RMDs for you as an IRA owner must begin by April 1st following the year you turn 701/2. But, if you wait until then, you'll still have to make your 2nd MRD by Dec. 31 of that same year. This makes for two MRDs within one tax year which may push them into a higher tax bracket and tax rate applied to them. It's probably better to begin your first MRD by Dec. 31 of the year you turn 701/2, and then make your 2nd MRD by Dec. 31 of the following year to minimize the income tax rate applied to them. Remember, your RMD income adds to all your other taxable income - such as working income, or pension income, and possibly some Social Security income if it pushes your total income high enough.
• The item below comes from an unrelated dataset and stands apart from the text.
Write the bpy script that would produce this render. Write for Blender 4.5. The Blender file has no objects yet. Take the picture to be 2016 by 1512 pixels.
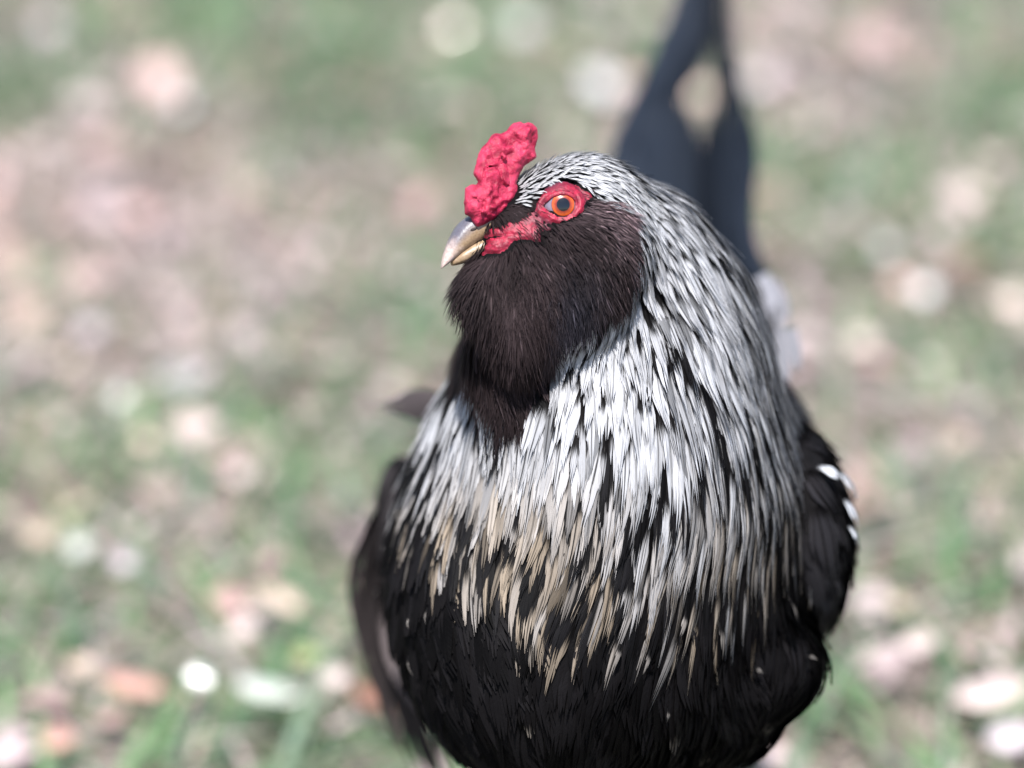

Every RMD an owner makes is equal to the aggregate value of all his IRA accounts (not including Roth IRAs) on Dec. 31 of the year preceding the year you make that RMD - divided by your (remaining) life expectancy as determined by IRS publication 950 Appendix C. Use Table III in Appendix C for this, or Table II if you're married with a spouse more than 10 years younger. Table I is only for beneficiaries of an IRA whose owner has died.

You simply look up your age in table III and read the corresponding (remaining) life expectancy for your divisor in your RMD calculation. You'll have to re-look up Table III's value for future annual RMDs you must make as you age. Take your RMD from any account among your IRAs.

What if you also have a 403(b) plan and you're retired. Whatever RMD is appropriate for that plan is based only on that plan - and not your IRA accounts. So check with your plan administrator.

Interestingly a Roth 401(k) has required RMDs but they're tax free as are all Roth distributions. If you want to continue to enjoy the tax free growth that a Roth account can give you, you may transfer your Roth 401(k) money tax-free to your personal Roth IRA to prevent having to make any RMDs at all.